Kanalobjekte können im Regelfall sehr leicht auch durch Speicherobjekte realisiert werden. Zur Übertragung legt dazu der Absender ein Speicherobjekt des gewünschten Typs an und übergibt es an den Empfänger.
Zum Beschreiben von Operationsobjekten reicht die GFA-Syntax bereits aus, da Operationsobjekte im Prinzip einfach durch Prozeduren beschrieben werden können, die nicht auf globale Variablen zugreifen dürfen. Ergebnisorientierte Steuerobjekte stellen sich auf die gleiche Weise dar, denn die Prozedur eines Operationsobjektes ist nichts anderes, als ein ergebnisorientiertes Steuerobjekt innerhalb des Operationsobjektes, welches die Abarbeitung der Operation steuert.

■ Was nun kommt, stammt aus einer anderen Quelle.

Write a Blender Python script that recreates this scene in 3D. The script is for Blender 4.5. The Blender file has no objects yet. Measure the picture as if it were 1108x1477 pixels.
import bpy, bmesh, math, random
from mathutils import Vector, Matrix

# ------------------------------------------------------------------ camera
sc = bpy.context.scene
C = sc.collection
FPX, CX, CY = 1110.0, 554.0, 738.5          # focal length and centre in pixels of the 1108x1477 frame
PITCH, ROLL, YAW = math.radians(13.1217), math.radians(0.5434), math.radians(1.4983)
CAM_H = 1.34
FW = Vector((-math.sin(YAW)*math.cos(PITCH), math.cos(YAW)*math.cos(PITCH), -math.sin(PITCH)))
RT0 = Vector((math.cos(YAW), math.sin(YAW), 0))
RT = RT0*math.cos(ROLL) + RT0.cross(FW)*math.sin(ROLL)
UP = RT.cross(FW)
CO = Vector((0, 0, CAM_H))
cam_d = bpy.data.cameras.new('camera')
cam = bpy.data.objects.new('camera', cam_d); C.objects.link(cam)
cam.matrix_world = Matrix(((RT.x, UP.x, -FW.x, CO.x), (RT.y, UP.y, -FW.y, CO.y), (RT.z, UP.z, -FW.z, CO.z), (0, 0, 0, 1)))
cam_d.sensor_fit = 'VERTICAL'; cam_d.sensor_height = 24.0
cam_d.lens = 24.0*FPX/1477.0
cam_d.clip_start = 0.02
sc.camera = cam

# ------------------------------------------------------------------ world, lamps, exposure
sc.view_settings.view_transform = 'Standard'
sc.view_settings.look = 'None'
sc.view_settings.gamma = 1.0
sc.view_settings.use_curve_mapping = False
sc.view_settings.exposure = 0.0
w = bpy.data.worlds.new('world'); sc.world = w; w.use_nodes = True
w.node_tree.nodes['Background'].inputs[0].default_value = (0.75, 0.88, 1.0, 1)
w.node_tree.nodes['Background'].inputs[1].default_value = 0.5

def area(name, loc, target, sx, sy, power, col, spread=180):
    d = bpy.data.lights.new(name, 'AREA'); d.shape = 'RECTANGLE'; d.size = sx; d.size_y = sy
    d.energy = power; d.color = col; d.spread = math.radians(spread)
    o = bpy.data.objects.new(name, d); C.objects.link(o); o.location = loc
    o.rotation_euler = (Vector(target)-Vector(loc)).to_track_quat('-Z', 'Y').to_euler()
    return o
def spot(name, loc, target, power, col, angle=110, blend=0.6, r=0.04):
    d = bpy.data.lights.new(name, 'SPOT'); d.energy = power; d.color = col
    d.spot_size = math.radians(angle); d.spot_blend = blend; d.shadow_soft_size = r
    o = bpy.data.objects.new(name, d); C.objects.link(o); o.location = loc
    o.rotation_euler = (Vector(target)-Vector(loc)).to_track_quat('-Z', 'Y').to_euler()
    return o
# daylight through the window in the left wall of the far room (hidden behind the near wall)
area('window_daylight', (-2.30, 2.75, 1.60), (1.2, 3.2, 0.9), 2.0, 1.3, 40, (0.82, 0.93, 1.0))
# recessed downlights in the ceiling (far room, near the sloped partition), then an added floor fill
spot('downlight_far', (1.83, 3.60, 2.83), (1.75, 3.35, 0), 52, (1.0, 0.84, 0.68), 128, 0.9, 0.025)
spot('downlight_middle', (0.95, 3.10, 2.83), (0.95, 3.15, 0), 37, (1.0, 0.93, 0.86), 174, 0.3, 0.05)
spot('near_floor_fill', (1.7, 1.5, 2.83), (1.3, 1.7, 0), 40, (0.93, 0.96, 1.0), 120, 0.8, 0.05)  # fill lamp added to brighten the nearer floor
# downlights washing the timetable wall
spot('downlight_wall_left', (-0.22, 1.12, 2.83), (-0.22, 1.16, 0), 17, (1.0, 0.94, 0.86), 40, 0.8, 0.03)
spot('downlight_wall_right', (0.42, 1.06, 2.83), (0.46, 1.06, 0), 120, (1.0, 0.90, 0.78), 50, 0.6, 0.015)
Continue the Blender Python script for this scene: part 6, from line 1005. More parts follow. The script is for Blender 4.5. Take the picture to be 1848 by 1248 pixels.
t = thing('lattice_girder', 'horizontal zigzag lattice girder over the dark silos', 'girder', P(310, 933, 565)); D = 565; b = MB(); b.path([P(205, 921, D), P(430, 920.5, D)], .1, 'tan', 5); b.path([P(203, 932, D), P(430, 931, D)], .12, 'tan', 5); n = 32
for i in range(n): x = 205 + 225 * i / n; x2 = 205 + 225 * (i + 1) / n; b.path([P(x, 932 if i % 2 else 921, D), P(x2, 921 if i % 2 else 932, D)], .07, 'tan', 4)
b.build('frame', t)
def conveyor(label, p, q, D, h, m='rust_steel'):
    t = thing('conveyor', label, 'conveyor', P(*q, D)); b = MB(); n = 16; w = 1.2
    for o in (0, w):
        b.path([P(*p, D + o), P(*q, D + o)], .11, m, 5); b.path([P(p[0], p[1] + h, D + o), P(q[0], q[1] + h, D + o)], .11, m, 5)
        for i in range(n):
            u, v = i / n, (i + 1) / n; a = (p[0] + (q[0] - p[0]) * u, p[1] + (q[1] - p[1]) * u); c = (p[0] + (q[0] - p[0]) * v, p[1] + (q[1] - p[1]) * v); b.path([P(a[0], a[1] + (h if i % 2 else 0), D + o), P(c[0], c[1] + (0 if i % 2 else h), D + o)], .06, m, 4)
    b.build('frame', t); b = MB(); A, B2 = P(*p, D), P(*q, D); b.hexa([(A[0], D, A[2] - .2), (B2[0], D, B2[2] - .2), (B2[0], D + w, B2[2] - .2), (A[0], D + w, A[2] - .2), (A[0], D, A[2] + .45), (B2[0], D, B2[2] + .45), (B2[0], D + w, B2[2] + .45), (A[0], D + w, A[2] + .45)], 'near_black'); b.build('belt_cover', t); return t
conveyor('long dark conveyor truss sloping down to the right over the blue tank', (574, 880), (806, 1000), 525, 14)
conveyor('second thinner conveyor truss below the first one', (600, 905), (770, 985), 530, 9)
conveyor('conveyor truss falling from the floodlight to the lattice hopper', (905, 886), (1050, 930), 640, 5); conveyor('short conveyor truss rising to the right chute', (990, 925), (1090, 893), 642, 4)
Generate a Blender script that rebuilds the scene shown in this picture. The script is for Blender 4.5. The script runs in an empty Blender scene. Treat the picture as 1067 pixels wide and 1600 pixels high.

Auch die prozeßorientierten Steuerobjekte sind in GFA-Basic ohne weiteres beschreibbar, leider nur im Form eines einzigen Hauptprogramms, wobei keine Nebenläufigkeiten beschrieben werden können. Steht man vor dem Dilemma, mehrere Steuerobjekte anlegen zu müssen (weil der Benutzer vielleicht auch mal ein zweites Editorfenster öffnen möchte), muß man einige Umwege machen.
Manchmal empfiehlt es sich, dazu auf mehrere, einzelne Programme auszuweichen.
Eine andere Möglichkeit ist, sich die Bearbeitungszustände der einzelnen Steuerobjekte in Speicherobjekten zu merken und für diese Speicherobjekte ferner eine Operation "bearbeite ein Ereignis" zu definieren.
Das Hauptprogramm baut man dann als eine Hauptschleife (die idle-Loop), in der auf ein Ereignis gewartet wird. Ein eintreffendes Ereignis wird nacheinander den relevanten "Steuerspeicherobjekten" durch Aufruf der jeweiligen Operation "bearbeite ein Ereignis" gemeldet, worauf diese eine Operation ausführen, sich in ihren Speicherobjekten den neuen Bearbeitungszustand vermerken, und anschließend wieder ins Hauptprogramm zurückkehren. Das Hauptprogramm wartet danach auf das nächste Ereignis und das Spiel beginnt von vorne. In Wirklichkeit sind dann also die Steuerobjekte als Kombination aus Speicher- und Operationsobjekt realisiert.
Wichtig war in diesem Abschnitt, daß Ihnen die Unterschiede zwischen den vier Objekttypen bekannt sind, und daß Sie wissen, daß im Folgenden nur über einen dieser Typen gesprochen wird: die Speicherobjekte.